Artigo de Pedro Gustavo Faria Nunes
Meu vizinho comprou um galo. Desde então tenho me esforçado para adaptar meu fuso biológico ao do penado que insiste em iniciar sua cantiga matinal às duas da madrugada. No entanto a guerra dos fusos vai muito além das divisas do meu quintal. Entre o meu meridiano e o meridiano do galo está alocado, em algum ponto imaginário, o fuso horário do Acre.
O atual sistema internacional de fusos horários foi sugerido pelo então senador canadense Stanford Fleming no ano de 1878. Seis anos mais tarde a teoria de Fleming foi efetivamente aceita durante a Conferência Internacional do Primeiro Meridiano em Washington (EUA), cuja proposta era padronizar a utilização mundial da hora legal. O Brasil só aderiria ao sistema de hora oficial e de fusos horários em 1914.
Geograficamente o Estado do Acre e parte do sudoeste do Amazonas estão localizados a 75 graus de Greenwich enquanto Brasília está a 45 graus do mesmo meridiano, o que dá teoricamente uma diferença de duas horas entre essa porção de terra da região norte e a capital federal.
Em 2008 o então Senador da República Tião Viana conseguiu aprovação no congresso nacional de um projeto de lei de sua autoria no qual diminuía a diferença do Estado do Acre e parte do Amazonas em relação a Brasília para apenas uma hora. O projeto consolidado pela lei 11.662/08 dividiu opiniões e a oposição correu em busca de reverter tal decisão até que, em 2010, um referendo proposto pelo Deputado Federal Flaviano Melo foi realizado concomitantemente ao 2° turno da eleição presidencial daquele ano. Uma consulta popular onde os que fossem a favor da mudança deveriam votar 55 enquanto os que fossem contra deveriam optar pelo 77. 56,77% dos eleitores acreanos escolheram o 77, mas continuam aguardando sem perspectivas o retorno do horário tradicional, ainda sem data para ser restabelecido. A partir daí uma série de encontros e desencontros retardam a decisão popular. Falou-se em inconstitucionalidade do referendo. Falou-se em inconstitucionalidade da lei 11.662/08 que alterou o fuso horário previamente ao referendo que por sua vez não consultou a população do Amazonas, diretamente afetada com a mudança. Depois veio o veto presidencial que reencaminhou de volta ao congresso o projeto de lei que previa o retorno do horário original onde desde então tramita em caráter de urgência. Finalmente, veicula na imprensa que o Senador da República Aníbal Diniz apresentará ao congresso um novo projeto onde será proposto que seja realizada uma nova consulta popular, agora além do Acre também serão consultados os habitantes dos estados do Amazonas e Pará.
A verdade é que a guerra do fuso horário se tornou uma briga de vaidades entre o azul e o vermelho.
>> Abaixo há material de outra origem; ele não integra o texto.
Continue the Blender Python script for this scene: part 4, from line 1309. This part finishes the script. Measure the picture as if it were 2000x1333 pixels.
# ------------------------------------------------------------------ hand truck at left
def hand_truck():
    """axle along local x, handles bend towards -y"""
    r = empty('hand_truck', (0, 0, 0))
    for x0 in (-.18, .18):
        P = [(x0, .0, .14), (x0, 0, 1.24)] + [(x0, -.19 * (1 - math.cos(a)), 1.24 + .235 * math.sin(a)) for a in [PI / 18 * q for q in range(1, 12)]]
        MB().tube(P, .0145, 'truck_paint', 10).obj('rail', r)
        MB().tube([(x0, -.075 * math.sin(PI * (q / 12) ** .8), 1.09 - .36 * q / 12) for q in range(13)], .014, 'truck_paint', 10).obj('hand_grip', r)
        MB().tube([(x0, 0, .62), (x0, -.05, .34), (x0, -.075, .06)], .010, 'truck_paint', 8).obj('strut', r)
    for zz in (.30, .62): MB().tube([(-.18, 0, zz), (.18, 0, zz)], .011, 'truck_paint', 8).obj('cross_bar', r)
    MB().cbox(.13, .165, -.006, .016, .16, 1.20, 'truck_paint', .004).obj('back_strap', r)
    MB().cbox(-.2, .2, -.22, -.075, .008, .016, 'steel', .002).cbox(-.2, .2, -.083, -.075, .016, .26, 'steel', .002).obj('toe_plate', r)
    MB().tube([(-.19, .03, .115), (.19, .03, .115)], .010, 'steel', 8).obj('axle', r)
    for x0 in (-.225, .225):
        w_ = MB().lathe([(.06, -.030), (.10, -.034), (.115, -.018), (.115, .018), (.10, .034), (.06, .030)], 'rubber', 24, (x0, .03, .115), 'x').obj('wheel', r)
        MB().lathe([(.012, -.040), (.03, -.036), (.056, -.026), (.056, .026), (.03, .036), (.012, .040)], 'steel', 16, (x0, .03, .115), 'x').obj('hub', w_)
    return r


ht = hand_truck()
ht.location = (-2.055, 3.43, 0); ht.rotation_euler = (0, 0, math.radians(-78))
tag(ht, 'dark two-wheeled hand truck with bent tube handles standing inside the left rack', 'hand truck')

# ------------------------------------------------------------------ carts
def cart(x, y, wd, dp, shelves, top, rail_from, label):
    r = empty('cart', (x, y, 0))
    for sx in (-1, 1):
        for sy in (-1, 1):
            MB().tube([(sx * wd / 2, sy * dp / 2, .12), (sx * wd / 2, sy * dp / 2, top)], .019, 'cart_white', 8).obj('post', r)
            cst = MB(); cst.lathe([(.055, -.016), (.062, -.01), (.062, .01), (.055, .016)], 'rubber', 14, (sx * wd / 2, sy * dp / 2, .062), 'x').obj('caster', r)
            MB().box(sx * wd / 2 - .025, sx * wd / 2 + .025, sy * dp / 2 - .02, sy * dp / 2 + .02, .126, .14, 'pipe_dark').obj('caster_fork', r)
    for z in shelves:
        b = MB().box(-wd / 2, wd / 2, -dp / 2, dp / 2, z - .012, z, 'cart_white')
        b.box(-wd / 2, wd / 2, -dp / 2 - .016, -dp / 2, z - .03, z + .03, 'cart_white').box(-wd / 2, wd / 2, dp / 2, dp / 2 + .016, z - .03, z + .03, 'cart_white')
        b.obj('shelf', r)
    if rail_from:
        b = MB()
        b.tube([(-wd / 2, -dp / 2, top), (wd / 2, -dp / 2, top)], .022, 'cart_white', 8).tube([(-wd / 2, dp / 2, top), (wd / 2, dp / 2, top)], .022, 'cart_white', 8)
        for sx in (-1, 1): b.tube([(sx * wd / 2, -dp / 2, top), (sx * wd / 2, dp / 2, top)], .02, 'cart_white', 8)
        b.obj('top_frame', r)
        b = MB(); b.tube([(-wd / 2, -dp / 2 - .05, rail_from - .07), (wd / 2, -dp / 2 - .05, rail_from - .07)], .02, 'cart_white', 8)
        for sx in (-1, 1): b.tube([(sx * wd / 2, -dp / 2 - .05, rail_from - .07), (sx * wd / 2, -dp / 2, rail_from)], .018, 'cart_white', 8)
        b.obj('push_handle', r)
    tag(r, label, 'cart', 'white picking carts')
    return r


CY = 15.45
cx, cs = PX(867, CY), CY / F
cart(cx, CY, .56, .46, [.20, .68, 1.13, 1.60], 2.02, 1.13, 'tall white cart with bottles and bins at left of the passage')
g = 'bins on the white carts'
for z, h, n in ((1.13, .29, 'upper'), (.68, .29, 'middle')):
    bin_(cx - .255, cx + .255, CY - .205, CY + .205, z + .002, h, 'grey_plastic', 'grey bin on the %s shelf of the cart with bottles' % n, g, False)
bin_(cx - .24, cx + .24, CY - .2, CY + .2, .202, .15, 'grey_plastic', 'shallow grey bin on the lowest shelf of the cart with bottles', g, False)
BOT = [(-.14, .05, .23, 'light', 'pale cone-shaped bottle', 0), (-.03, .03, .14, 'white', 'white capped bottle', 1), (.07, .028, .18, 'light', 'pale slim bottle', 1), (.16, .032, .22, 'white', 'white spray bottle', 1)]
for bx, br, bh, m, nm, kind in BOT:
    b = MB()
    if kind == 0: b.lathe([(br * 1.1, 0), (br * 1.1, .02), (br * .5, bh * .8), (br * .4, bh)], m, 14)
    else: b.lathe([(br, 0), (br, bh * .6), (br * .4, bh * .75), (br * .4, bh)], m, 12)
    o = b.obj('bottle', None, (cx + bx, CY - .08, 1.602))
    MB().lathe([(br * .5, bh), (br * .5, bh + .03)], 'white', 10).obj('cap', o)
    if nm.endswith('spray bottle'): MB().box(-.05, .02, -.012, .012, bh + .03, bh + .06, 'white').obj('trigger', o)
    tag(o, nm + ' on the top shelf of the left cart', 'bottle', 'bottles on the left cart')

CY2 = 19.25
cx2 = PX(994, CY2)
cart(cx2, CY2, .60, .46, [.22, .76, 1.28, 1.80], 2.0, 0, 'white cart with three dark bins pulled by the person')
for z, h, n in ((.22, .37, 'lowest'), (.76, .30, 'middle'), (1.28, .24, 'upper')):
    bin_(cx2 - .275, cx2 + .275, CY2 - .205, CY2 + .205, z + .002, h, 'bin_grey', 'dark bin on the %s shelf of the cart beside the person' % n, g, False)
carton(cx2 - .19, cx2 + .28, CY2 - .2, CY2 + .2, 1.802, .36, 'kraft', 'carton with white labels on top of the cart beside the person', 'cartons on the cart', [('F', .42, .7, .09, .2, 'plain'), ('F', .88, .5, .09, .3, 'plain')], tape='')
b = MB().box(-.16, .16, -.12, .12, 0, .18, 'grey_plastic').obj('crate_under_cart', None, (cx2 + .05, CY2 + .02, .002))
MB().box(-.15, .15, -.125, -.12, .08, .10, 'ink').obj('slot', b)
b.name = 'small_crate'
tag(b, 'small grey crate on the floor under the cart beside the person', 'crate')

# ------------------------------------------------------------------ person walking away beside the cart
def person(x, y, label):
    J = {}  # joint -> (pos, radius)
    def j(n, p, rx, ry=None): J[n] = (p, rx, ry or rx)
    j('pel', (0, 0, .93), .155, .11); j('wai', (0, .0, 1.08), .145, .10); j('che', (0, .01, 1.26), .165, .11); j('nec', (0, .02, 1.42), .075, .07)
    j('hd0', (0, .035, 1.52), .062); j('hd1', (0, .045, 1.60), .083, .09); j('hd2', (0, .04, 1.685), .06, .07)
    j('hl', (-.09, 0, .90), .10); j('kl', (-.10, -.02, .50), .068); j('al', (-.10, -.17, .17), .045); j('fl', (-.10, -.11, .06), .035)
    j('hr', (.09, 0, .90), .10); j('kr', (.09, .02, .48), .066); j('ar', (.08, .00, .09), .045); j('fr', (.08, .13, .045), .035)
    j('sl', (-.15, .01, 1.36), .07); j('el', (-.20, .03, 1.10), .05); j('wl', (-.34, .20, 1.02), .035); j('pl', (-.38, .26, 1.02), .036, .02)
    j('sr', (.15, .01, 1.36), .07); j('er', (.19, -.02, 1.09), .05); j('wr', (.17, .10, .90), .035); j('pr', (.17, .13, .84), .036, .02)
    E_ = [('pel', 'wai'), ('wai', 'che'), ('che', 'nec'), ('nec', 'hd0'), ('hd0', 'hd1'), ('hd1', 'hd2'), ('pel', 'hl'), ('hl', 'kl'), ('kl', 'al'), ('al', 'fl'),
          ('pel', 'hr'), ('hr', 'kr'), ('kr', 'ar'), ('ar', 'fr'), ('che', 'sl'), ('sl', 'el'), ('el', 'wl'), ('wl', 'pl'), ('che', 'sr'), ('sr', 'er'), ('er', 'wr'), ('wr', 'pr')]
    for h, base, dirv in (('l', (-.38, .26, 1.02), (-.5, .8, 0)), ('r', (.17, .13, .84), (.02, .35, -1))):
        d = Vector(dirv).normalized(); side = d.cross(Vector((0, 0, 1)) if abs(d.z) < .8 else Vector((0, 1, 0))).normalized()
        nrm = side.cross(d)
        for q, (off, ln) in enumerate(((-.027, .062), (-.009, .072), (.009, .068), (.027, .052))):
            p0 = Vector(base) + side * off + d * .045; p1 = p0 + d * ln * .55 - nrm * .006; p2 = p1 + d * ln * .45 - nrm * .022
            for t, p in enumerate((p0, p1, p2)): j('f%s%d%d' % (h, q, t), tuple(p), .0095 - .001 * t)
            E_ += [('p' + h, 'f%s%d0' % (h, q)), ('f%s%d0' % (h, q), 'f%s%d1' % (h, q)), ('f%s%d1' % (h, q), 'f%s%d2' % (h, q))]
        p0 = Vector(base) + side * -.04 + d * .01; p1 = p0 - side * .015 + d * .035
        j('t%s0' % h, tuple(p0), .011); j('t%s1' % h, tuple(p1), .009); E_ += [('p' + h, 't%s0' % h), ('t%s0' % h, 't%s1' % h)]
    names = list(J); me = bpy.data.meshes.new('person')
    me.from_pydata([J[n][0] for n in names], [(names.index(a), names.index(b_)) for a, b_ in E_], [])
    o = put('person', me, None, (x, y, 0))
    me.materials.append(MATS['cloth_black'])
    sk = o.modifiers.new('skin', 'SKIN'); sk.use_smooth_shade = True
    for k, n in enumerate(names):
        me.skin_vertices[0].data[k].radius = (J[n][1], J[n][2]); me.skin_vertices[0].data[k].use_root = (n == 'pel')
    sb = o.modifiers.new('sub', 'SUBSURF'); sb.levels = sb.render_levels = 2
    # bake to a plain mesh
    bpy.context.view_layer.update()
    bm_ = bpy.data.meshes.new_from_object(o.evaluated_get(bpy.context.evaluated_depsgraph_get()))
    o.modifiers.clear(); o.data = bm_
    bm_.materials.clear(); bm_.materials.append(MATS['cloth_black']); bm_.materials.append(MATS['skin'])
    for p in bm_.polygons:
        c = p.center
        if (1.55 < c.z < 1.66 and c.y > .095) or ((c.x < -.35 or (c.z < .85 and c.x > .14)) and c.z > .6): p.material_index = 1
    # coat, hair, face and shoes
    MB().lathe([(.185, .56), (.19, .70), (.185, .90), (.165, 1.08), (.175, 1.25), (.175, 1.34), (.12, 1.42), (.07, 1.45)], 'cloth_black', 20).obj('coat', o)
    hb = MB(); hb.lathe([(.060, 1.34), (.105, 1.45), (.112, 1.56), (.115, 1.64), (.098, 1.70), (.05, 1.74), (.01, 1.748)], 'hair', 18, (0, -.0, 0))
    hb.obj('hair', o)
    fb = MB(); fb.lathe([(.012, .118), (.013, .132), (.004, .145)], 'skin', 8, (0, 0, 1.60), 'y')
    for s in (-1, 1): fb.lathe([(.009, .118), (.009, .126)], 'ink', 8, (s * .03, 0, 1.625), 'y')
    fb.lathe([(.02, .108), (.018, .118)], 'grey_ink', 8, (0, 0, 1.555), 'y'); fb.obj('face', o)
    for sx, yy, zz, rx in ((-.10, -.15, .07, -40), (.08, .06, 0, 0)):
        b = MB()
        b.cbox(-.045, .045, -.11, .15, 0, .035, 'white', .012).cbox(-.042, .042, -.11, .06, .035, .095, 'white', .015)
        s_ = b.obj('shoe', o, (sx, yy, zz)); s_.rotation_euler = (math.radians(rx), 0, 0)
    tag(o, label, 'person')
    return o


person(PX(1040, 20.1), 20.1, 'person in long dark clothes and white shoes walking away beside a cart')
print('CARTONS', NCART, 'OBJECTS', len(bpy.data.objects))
Quem é da situação vota 55, quem faz oposição vota 77. Não se discute efetivamente todos os prós e contras da alteração de forma que a população participe e possa traçar um diagnóstico definitivo depois de pesar todos os pontos negativos e positivos. A classe política que defende a mudança justifica a tese de que tal transformação é importante na integração do Acre ao restante do país. Na contramão desse argumento estão os que defendem que deve ser respeitada a decisão popular.
Há que prevalecer o fuso que esteja em harmonia com a classe operária, política e empresarial, se é que este fuso existe. Defendo a soberania popular, desde que o povo tenha soberania para fazer a sua própria escolha sem interferência ou tendenciosidade político-eleitoreira.
E assim seguimos nossa indefinida linha do tempo. Eu já acertei o meu relógio. Nem 77, nem 55, meu fuso é o do galo.